■ WHAT YOU ARE ASKED TO DO: Each record that follows should be repeated exactly, minus any images.
┌─ ENTRIES
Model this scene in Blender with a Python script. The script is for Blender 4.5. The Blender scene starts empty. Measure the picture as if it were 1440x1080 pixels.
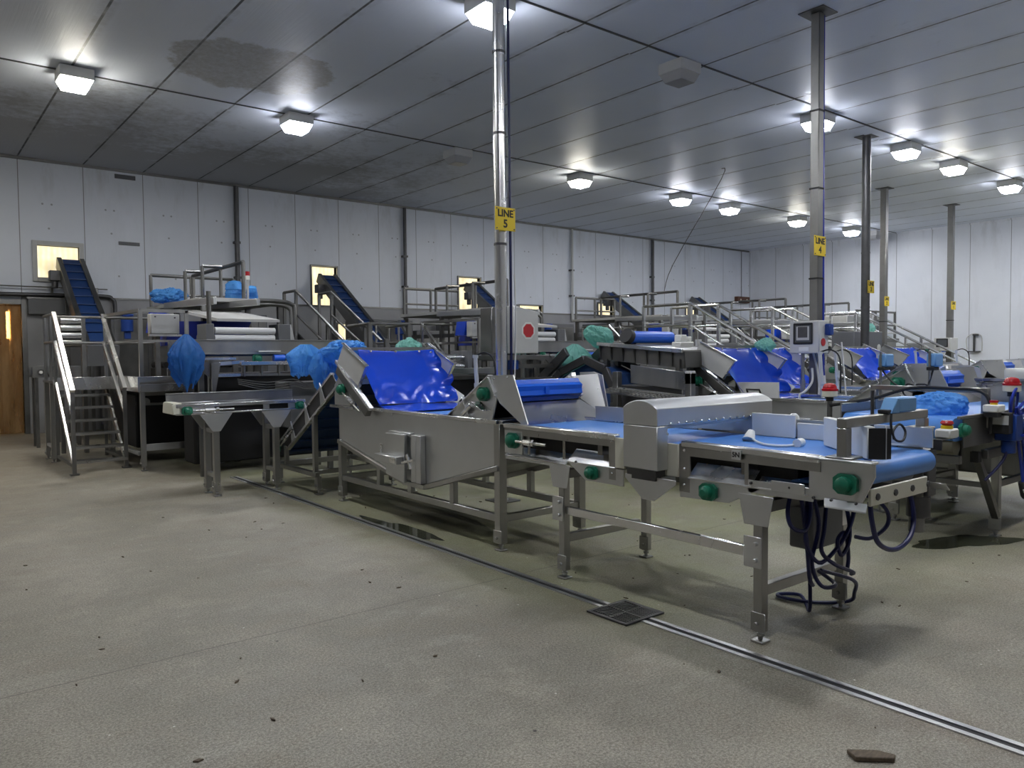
import bpy, math, random
from mathutils import Vector, Matrix, noise
S = bpy.context.scene
COL = S.collection
PI = math.pi
ORI = {}

# ---------------------------------------------------------------- helpers
WHOLE = {'bars','vent','mesh_belt','tread','blue_curtain','wire','tension_rod'}
class MB:
    def __init__(s): s.v = []; s.f = []
    def add(s, vs, fs):
        b = len(s.v)
        s.v += [Vector(v) for v in vs]
        s.f += [[b + i for i in f] for f in fs]
        return s
    def box(s, x0, y0, z0, x1, y1, z1):
        x0, x1 = min(x0, x1), max(x0, x1); y0, y1 = min(y0, y1), max(y0, y1); z0, z1 = min(z0, z1), max(z0, z1)
        return s.add([(x0,y0,z0),(x1,y0,z0),(x1,y1,z0),(x0,y1,z0),(x0,y0,z1),(x1,y0,z1),(x1,y1,z1),(x0,y1,z1)],
                     [(3,2,1,0),(4,5,6,7),(0,1,5,4),(1,2,6,5),(2,3,7,6),(3,0,4,7)])
    def bar(s, p, q, w, h=None, up=(0,0,1)):
        p = Vector(p); q = Vector(q); h = h or w
        d = (q - p).normalized(); u = Vector(up)
        if abs(d.dot(u)) > .98: u = Vector((0,1,0))
        a = d.cross(u).normalized(); b = a.cross(d).normalized()
        a *= w/2; b *= h/2
        return s.add([p-a-b,p+a-b,p+a+b,p-a+b,q-a-b,q+a-b,q+a+b,q-a+b],
                     [(3,2,1,0),(4,5,6,7),(0,1,5,4),(1,2,6,5),(2,3,7,6),(3,0,4,7)])
    def tube(s, pts, r, n=8):
        pts = [Vector(p) for p in pts]; m = len(pts); b0 = len(s.v)
        prev = None
        for i, p in enumerate(pts):
            d = (pts[min(i+1,m-1)] - pts[max(i-1,0)]).normalized()
            if prev is None:
                a = d.orthogonal().normalized()
            else:
                a = (prev - d*prev.dot(d))
                a = a.normalized() if a.length > 1e-5 else d.orthogonal().normalized()
            prev = a; c = d.cross(a)
            rr = r[i] if isinstance(r, (list, tuple)) else r
            for k in range(n):
                t = 2*PI*k/n
                s.v.append(p + (a*math.cos(t) + c*math.sin(t))*rr)
        for i in range(m-1):
            for k in range(n):
                k2 = (k+1) % n
                s.f.append([b0+i*n+k, b0+i*n+k2, b0+(i+1)*n+k2, b0+(i+1)*n+k])
        s.f.append([b0+k for k in range(n)][::-1]); s.f.append([b0+(m-1)*n+k for k in range(n)])
        return s
    def cyl(s, p, q, r, n=14, r2=None):
        return s.tube([p, q], [r, r if r2 is None else r2], n)
    def prism(s, pts, vec):
        pts = [Vector(p) for p in pts]; vec = Vector(vec); n = len(pts)
        return s.add(pts + [p+vec for p in pts],
                     [list(range(n))[::-1], list(range(n, 2*n))] + [[i,(i+1)%n,n+(i+1)%n,n+i] for i in range(n)])
    def lathe(s, prof, c, n=20):
        # prof: list of (radius, z), around the vertical through c
        c = Vector(c); b0 = len(s.v)
        for r, z in prof:
            for k in range(n):
                t = 2*PI*k/n
                s.v.append(c + Vector((r*math.cos(t), r*math.sin(t), z)))
        for i in range(len(prof)-1):
            for k in range(n):
                k2 = (k+1) % n
                s.f.append([b0+i*n+k, b0+i*n+k2, b0+(i+1)*n+k2, b0+(i+1)*n+k])
        s.f.append([b0+k for k in range(n)][::-1]); s.f.append([b0+(len(prof)-1)*n+k for k in range(n)])
        return s
    def grid(s, fn, nu, nv, th=0.0, tv=(0,0,1)):
        b0 = len(s.v); tv = Vector(tv)
        P = [[Vector(fn(i/nu, j/nv)) for j in range(nv+1)] for i in range(nu+1)]
        W = nv+1
        for row in P: s.v += row
        for i in range(nu):
            for j in range(nv):
                s.f.append([b0+i*W+j, b0+(i+1)*W+j, b0+(i+1)*W+j+1, b0+i*W+j+1])
        if th:
            b1 = len(s.v)
            for row in P: s.v += [p + tv*th for p in row]
            for i in range(nu):
                for j in range(nv):
                    s.f.append([b1+i*W+j+1, b1+(i+1)*W+j+1, b1+(i+1)*W+j, b1+i*W+j])
            for i in range(nu):
                s.f.append([b0+(i+1)*W, b0+i*W, b1+i*W, b1+(i+1)*W])
                s.f.append([b0+i*W+nv, b0+(i+1)*W+nv, b1+(i+1)*W+nv, b1+i*W+nv])
            for j in range(nv):
                s.f.append([b0+j, b0+j+1, b1+j+1, b1+j])
                s.f.append([b0+nu*W+j+1, b0+nu*W+j, b1+nu*W+j, b1+nu*W+j+1])
        return s
    def islands(s):
        par = list(range(len(s.v)))
        def fd(a):
            while par[a] != a: par[a] = par[par[a]]; a = par[a]
            return a
        for f in s.f:
            r = fd(f[0])
            for i in f[1:]: par[fd(i)] = r
        g = {}
        for f in s.f: g.setdefault(fd(f[0]), []).append(f)
        cl = []
        for fs in g.values():
            vs = [s.v[i] for f in fs for i in f]
            lo = [min(v[k] for v in vs)-.004 for k in range(3)]; hi = [max(v[k] for v in vs)+.004 for k in range(3)]
            cl.append([lo, hi, fs])
        again = True
        while again:
            again = False
            for i in range(len(cl)):
                for j in range(i+1, len(cl)):
                    a, b = cl[i], cl[j]
                    if all(a[0][k] <= b[1][k] and b[0][k] <= a[1][k] for k in range(3)):
                        cl[i] = [[min(p, q) for p, q in zip(a[0], b[0])], [max(p, q) for p, q in zip(a[1], b[1])], a[2]+b[2]]
                        del cl[j]; again = True; break
                if again: break
        out = []
        for lo, hi, fs in cl:
            ix = {}; m = MB()
            for f in fs:
                for i in f:
                    if i not in ix: ix[i] = len(m.v); m.v.append(s.v[i])
                m.f.append([ix[i] for i in f])
            out.append(m)
        return out
    def build(s, name, mat, parent=None, bev=0.0, ang=38):
        if parent and name not in WHOLE and len(s.f) < 1500:
            pcs = s.islands()
            if len(pcs) > 1:
                os_ = [p.build1(name, mat, parent, bev, ang) for p in pcs]
                return os_[0]
        return s.build1(name, mat, parent, bev, ang)
    def build1(s, name, mat, parent=None, bev=0.0, ang=38):
        me = bpy.data.meshes.new(name)
        T = ORI.get(parent.name, Vector((0,0,0))) if parent else Vector((0,0,0))
        if not parent and s.v:
            lo = Vector((min(v.x for v in s.v), min(v.y for v in s.v), min(v.z for v in s.v)))
            hi = Vector((max(v.x for v in s.v), max(v.y for v in s.v), max(v.z for v in s.v)))
            T = Vector(((lo.x+hi.x)/2, (lo.y+hi.y)/2, lo.z))
        me.from_pydata([v - T for v in s.v], [], s.f)
        me.update()
        me.polygons.foreach_set('use_smooth', [True]*len(me.polygons))
        try: me.set_sharp_from_angle(angle=math.radians(ang))
        except Exception: pass
        me.materials.append(mat)
        o = bpy.data.objects.new(name, me); COL.objects.link(o)
        if parent: o.parent = parent
        else: o.location = T
        ORI[o.name] = T
        if bev:
            m = o.modifiers.new('bevel', 'BEVEL'); m.width = bev; m.segments = 1; m.limit_method = 'ANGLE'; m.angle_limit = math.radians(40)
        return o

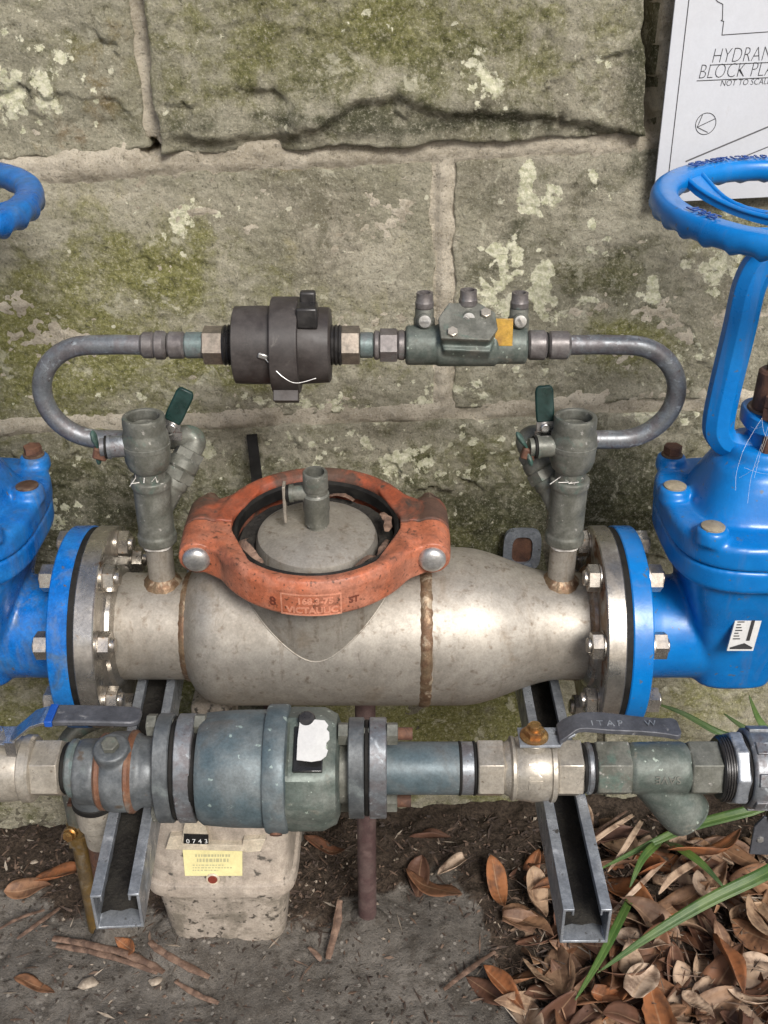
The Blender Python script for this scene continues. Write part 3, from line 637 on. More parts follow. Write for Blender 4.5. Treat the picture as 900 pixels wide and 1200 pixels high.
└─
■ RESULT FOR THIS TASK:
Model this scene in Blender with a Python script. The script is for Blender 4.5. The Blender scene starts empty. Measure the picture as if it were 1440x1080 pixels.
import bpy, math, random
from mathutils import Vector, Matrix, noise
S = bpy.context.scene
COL = S.collection
PI = math.pi
ORI = {}

# ---------------------------------------------------------------- helpers
WHOLE = {'bars','vent','mesh_belt','tread','blue_curtain','wire','tension_rod'}
class MB:
    def __init__(s): s.v = []; s.f = []
    def add(s, vs, fs):
        b = len(s.v)
        s.v += [Vector(v) for v in vs]
        s.f += [[b + i for i in f] for f in fs]
        return s
    def box(s, x0, y0, z0, x1, y1, z1):
        x0, x1 = min(x0, x1), max(x0, x1); y0, y1 = min(y0, y1), max(y0, y1); z0, z1 = min(z0, z1), max(z0, z1)
        return s.add([(x0,y0,z0),(x1,y0,z0),(x1,y1,z0),(x0,y1,z0),(x0,y0,z1),(x1,y0,z1),(x1,y1,z1),(x0,y1,z1)],
                     [(3,2,1,0),(4,5,6,7),(0,1,5,4),(1,2,6,5),(2,3,7,6),(3,0,4,7)])
    def bar(s, p, q, w, h=None, up=(0,0,1)):
        p = Vector(p); q = Vector(q); h = h or w
        d = (q - p).normalized(); u = Vector(up)
        if abs(d.dot(u)) > .98: u = Vector((0,1,0))
        a = d.cross(u).normalized(); b = a.cross(d).normalized()
        a *= w/2; b *= h/2
        return s.add([p-a-b,p+a-b,p+a+b,p-a+b,q-a-b,q+a-b,q+a+b,q-a+b],
                     [(3,2,1,0),(4,5,6,7),(0,1,5,4),(1,2,6,5),(2,3,7,6),(3,0,4,7)])
    def tube(s, pts, r, n=8):
        pts = [Vector(p) for p in pts]; m = len(pts); b0 = len(s.v)
        prev = None
        for i, p in enumerate(pts):
            d = (pts[min(i+1,m-1)] - pts[max(i-1,0)]).normalized()
            if prev is None:
                a = d.orthogonal().normalized()
            else:
                a = (prev - d*prev.dot(d))
                a = a.normalized() if a.length > 1e-5 else d.orthogonal().normalized()
            prev = a; c = d.cross(a)
            rr = r[i] if isinstance(r, (list, tuple)) else r
            for k in range(n):
                t = 2*PI*k/n
                s.v.append(p + (a*math.cos(t) + c*math.sin(t))*rr)
        for i in range(m-1):
            for k in range(n):
                k2 = (k+1) % n
                s.f.append([b0+i*n+k, b0+i*n+k2, b0+(i+1)*n+k2, b0+(i+1)*n+k])
        s.f.append([b0+k for k in range(n)][::-1]); s.f.append([b0+(m-1)*n+k for k in range(n)])
        return s
    def cyl(s, p, q, r, n=14, r2=None):
        return s.tube([p, q], [r, r if r2 is None else r2], n)
    def prism(s, pts, vec):
        pts = [Vector(p) for p in pts]; vec = Vector(vec); n = len(pts)
        return s.add(pts + [p+vec for p in pts],
                     [list(range(n))[::-1], list(range(n, 2*n))] + [[i,(i+1)%n,n+(i+1)%n,n+i] for i in range(n)])
    def lathe(s, prof, c, n=20):
        # prof: list of (radius, z), around the vertical through c
        c = Vector(c); b0 = len(s.v)
        for r, z in prof:
            for k in range(n):
                t = 2*PI*k/n
                s.v.append(c + Vector((r*math.cos(t), r*math.sin(t), z)))
        for i in range(len(prof)-1):
            for k in range(n):
                k2 = (k+1) % n
                s.f.append([b0+i*n+k, b0+i*n+k2, b0+(i+1)*n+k2, b0+(i+1)*n+k])
        s.f.append([b0+k for k in range(n)][::-1]); s.f.append([b0+(len(prof)-1)*n+k for k in range(n)])
        return s
    def grid(s, fn, nu, nv, th=0.0, tv=(0,0,1)):
        b0 = len(s.v); tv = Vector(tv)
        P = [[Vector(fn(i/nu, j/nv)) for j in range(nv+1)] for i in range(nu+1)]
        W = nv+1
        for row in P: s.v += row
        for i in range(nu):
            for j in range(nv):
                s.f.append([b0+i*W+j, b0+(i+1)*W+j, b0+(i+1)*W+j+1, b0+i*W+j+1])
        if th:
            b1 = len(s.v)
            for row in P: s.v += [p + tv*th for p in row]
            for i in range(nu):
                for j in range(nv):
                    s.f.append([b1+i*W+j+1, b1+(i+1)*W+j+1, b1+(i+1)*W+j, b1+i*W+j])
            for i in range(nu):
                s.f.append([b0+(i+1)*W, b0+i*W, b1+i*W, b1+(i+1)*W])
                s.f.append([b0+i*W+nv, b0+(i+1)*W+nv, b1+(i+1)*W+nv, b1+i*W+nv])
            for j in range(nv):
                s.f.append([b0+j, b0+j+1, b1+j+1, b1+j])
                s.f.append([b0+nu*W+j+1, b0+nu*W+j, b1+nu*W+j, b1+nu*W+j+1])
        return s
    def islands(s):
        par = list(range(len(s.v)))
        def fd(a):
            while par[a] != a: par[a] = par[par[a]]; a = par[a]
            return a
        for f in s.f:
            r = fd(f[0])
            for i in f[1:]: par[fd(i)] = r
        g = {}
        for f in s.f: g.setdefault(fd(f[0]), []).append(f)
        cl = []
        for fs in g.values():
            vs = [s.v[i] for f in fs for i in f]
            lo = [min(v[k] for v in vs)-.004 for k in range(3)]; hi = [max(v[k] for v in vs)+.004 for k in range(3)]
            cl.append([lo, hi, fs])
        again = True
        while again:
            again = False
            for i in range(len(cl)):
                for j in range(i+1, len(cl)):
                    a, b = cl[i], cl[j]
                    if all(a[0][k] <= b[1][k] and b[0][k] <= a[1][k] for k in range(3)):
                        cl[i] = [[min(p, q) for p, q in zip(a[0], b[0])], [max(p, q) for p, q in zip(a[1], b[1])], a[2]+b[2]]
                        del cl[j]; again = True; break
                if again: break
        out = []
        for lo, hi, fs in cl:
            ix = {}; m = MB()
            for f in fs:
                for i in f:
                    if i not in ix: ix[i] = len(m.v); m.v.append(s.v[i])
                m.f.append([ix[i] for i in f])
            out.append(m)
        return out
    def build(s, name, mat, parent=None, bev=0.0, ang=38):
        if parent and name not in WHOLE and len(s.f) < 1500:
            pcs = s.islands()
            if len(pcs) > 1:
                os_ = [p.build1(name, mat, parent, bev, ang) for p in pcs]
                return os_[0]
        return s.build1(name, mat, parent, bev, ang)
    def build1(s, name, mat, parent=None, bev=0.0, ang=38):
        me = bpy.data.meshes.new(name)
        T = ORI.get(parent.name, Vector((0,0,0))) if parent else Vector((0,0,0))
        if not parent and s.v:
            lo = Vector((min(v.x for v in s.v), min(v.y for v in s.v), min(v.z for v in s.v)))
            hi = Vector((max(v.x for v in s.v), max(v.y for v in s.v), max(v.z for v in s.v)))
            T = Vector(((lo.x+hi.x)/2, (lo.y+hi.y)/2, lo.z))
        me.from_pydata([v - T for v in s.v], [], s.f)
        me.update()
        me.polygons.foreach_set('use_smooth', [True]*len(me.polygons))
        try: me.set_sharp_from_angle(angle=math.radians(ang))
        except Exception: pass
        me.materials.append(mat)
        o = bpy.data.objects.new(name, me); COL.objects.link(o)
        if parent: o.parent = parent
        else: o.location = T
        ORI[o.name] = T
        if bev:
            m = o.modifiers.new('bevel', 'BEVEL'); m.width = bev; m.segments = 1; m.limit_method = 'ANGLE'; m.angle_limit = math.radians(40)
        return o

The Blender Python script for this scene continues. Write part 3, from line 637 on. More parts follow. Write for Blender 4.5. Treat the picture as 900 pixels wide and 1200 pixels high.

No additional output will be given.